>> BEGIN Data
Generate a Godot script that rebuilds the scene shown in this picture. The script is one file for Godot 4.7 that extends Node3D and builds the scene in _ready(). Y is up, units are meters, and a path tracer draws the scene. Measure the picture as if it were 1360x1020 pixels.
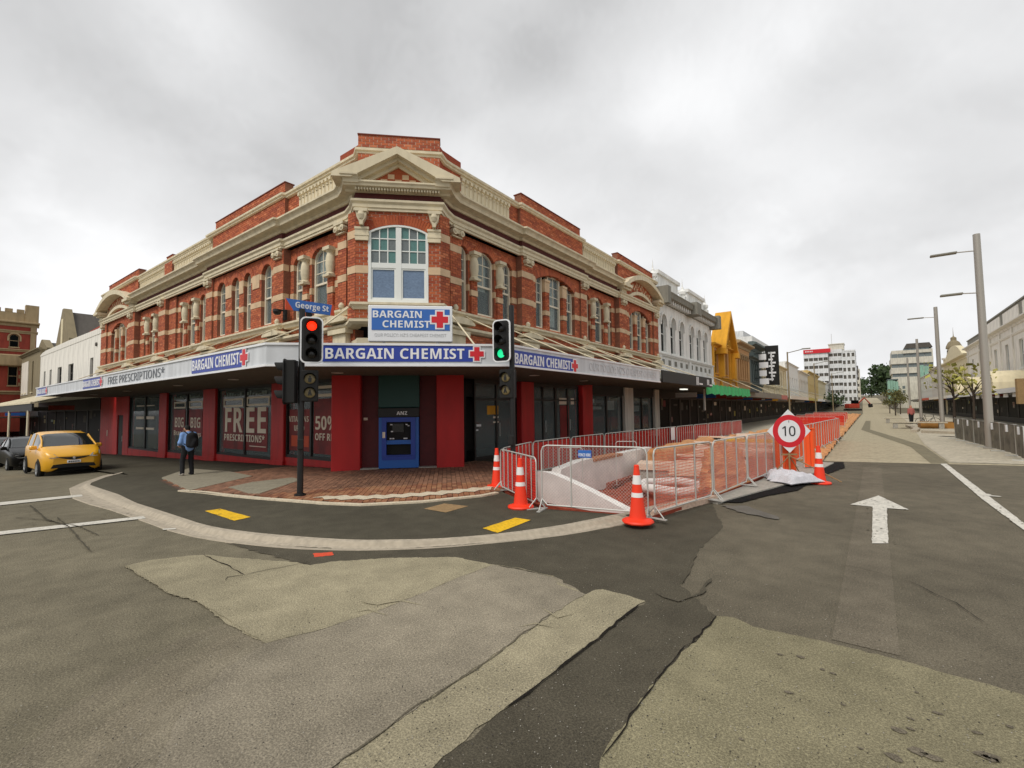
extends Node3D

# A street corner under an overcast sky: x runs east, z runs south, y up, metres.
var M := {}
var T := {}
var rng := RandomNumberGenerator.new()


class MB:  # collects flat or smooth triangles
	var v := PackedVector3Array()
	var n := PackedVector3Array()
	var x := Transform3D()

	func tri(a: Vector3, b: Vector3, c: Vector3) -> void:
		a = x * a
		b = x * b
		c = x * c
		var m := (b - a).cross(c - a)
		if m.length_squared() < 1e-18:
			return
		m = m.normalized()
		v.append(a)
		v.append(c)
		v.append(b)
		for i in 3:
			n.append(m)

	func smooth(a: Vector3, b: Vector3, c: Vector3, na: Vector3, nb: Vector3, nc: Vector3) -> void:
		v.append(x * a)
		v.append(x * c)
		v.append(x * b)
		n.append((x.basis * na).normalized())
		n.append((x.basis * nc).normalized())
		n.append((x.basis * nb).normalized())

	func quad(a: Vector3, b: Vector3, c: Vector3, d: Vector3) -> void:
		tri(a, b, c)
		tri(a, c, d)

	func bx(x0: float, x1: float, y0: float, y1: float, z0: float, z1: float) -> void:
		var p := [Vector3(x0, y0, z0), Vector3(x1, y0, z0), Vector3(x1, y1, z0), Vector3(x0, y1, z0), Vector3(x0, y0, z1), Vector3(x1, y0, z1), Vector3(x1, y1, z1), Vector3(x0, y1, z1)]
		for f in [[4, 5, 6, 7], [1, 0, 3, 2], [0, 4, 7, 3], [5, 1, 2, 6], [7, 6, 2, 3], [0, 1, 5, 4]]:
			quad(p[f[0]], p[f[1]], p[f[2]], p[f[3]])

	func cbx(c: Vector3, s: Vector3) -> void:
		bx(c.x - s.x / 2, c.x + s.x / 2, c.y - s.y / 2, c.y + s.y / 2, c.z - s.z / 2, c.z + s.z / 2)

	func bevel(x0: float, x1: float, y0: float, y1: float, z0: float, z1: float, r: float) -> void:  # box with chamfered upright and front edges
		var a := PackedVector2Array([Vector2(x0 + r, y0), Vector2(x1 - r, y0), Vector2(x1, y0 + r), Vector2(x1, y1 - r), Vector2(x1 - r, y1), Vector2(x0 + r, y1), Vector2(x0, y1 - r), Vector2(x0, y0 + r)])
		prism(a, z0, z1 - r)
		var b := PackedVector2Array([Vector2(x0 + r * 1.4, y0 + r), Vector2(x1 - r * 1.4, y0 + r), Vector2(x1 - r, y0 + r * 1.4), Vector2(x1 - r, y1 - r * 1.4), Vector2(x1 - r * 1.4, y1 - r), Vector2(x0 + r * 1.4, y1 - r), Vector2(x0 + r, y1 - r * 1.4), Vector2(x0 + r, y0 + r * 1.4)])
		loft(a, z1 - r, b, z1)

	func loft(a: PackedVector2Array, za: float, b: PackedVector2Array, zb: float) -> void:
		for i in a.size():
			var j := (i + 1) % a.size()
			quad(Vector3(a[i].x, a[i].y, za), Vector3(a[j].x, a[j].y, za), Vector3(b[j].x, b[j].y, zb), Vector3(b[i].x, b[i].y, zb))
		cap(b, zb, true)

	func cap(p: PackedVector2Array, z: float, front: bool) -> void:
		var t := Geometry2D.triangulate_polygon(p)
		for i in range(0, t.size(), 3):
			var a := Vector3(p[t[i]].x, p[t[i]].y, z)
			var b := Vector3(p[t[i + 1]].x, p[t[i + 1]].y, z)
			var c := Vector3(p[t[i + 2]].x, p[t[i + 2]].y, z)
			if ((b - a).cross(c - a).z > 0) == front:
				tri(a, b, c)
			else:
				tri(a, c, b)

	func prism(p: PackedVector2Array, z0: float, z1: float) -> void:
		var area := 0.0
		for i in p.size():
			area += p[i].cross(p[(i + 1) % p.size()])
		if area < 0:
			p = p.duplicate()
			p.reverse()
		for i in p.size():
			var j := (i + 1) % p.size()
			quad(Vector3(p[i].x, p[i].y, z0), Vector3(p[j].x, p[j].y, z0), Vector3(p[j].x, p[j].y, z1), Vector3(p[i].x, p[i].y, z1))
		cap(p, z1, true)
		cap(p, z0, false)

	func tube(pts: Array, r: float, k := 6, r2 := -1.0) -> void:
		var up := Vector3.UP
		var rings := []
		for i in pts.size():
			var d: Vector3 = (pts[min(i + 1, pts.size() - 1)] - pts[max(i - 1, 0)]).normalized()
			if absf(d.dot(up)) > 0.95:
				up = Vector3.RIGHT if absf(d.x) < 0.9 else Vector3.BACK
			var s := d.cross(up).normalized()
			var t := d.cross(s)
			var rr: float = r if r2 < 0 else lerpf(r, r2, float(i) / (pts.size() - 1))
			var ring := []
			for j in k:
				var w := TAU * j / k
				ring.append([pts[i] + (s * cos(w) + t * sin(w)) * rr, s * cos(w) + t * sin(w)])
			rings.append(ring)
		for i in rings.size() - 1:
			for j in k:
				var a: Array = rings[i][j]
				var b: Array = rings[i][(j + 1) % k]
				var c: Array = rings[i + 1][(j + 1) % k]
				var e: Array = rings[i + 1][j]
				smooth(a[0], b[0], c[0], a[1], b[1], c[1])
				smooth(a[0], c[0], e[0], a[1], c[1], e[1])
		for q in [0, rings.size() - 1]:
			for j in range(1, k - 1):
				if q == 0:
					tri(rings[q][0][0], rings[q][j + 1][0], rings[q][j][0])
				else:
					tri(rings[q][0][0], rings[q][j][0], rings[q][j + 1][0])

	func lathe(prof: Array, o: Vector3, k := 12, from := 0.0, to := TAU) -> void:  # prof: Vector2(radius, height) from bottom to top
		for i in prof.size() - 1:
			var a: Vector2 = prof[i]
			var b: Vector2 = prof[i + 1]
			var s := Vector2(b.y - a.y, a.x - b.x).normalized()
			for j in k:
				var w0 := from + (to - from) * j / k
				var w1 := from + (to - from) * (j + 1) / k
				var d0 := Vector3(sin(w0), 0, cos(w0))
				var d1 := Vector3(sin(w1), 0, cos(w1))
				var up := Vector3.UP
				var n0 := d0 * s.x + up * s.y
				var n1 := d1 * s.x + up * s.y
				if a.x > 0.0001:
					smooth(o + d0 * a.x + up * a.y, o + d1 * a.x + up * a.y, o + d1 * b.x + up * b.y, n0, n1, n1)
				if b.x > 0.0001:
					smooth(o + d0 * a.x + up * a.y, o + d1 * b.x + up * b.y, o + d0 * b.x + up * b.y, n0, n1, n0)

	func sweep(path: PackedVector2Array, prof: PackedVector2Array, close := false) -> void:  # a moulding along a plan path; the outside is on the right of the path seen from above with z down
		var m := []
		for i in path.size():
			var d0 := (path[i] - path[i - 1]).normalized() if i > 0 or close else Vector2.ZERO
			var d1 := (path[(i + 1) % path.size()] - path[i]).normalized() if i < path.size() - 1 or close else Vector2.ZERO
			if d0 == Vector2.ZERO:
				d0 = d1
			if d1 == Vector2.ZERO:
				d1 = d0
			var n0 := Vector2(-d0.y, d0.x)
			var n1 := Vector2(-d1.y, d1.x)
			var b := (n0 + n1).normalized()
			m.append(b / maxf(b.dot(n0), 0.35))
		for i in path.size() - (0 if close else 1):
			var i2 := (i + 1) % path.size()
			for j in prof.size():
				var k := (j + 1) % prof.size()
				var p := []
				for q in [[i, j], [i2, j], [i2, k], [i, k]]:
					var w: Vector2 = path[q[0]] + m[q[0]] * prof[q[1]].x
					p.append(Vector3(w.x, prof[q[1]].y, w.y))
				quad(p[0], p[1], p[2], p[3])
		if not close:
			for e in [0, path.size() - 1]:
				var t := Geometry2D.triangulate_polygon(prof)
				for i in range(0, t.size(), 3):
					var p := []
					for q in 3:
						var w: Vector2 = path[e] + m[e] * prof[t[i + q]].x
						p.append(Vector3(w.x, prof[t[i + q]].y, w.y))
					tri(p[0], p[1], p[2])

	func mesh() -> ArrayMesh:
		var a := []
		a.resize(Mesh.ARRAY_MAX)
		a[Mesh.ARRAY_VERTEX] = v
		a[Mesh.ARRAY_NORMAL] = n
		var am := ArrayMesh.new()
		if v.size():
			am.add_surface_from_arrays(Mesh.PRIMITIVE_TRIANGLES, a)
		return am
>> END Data
>> BEGIN Data
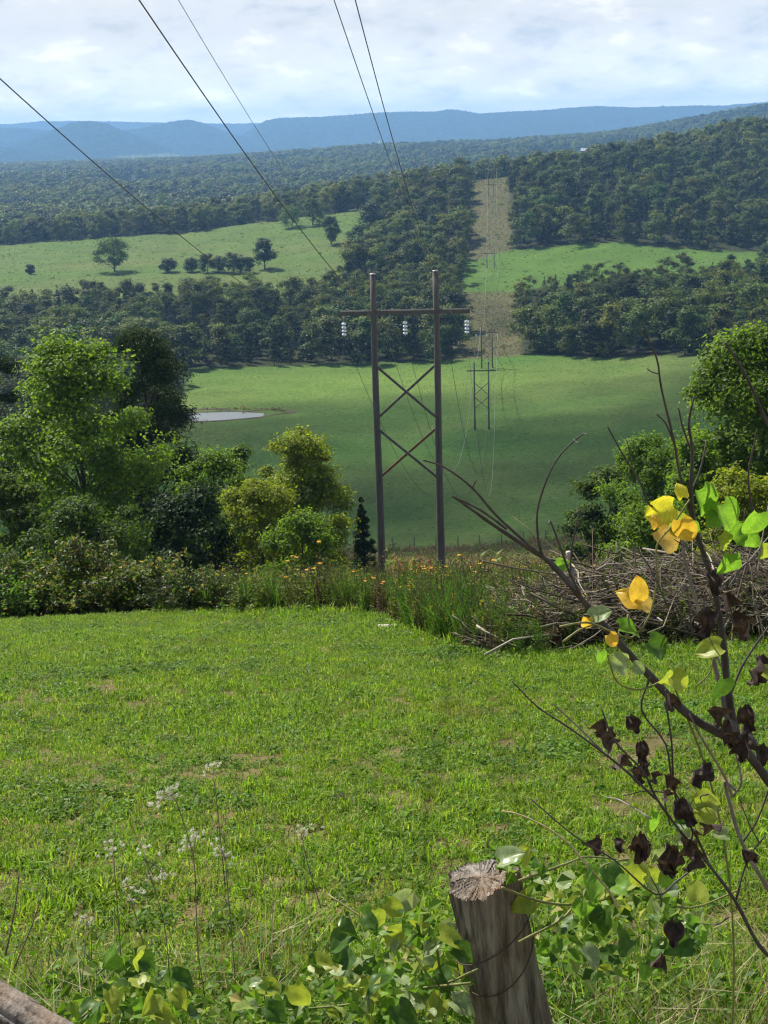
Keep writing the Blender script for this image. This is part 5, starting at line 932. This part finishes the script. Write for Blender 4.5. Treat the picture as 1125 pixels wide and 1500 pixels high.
>> END Data
## Exercise directions
Scan the material and collect every line that contains "extends".

## Response below
Generate a Godot script that rebuilds the scene shown in this picture. The script is one file for Godot 4.7 that extends Node3D and builds the scene in _ready(). Y is up, units are meters, and a path tracer draws the scene. Measure the picture as if it were 1360x1020 pixels.
extends Node3D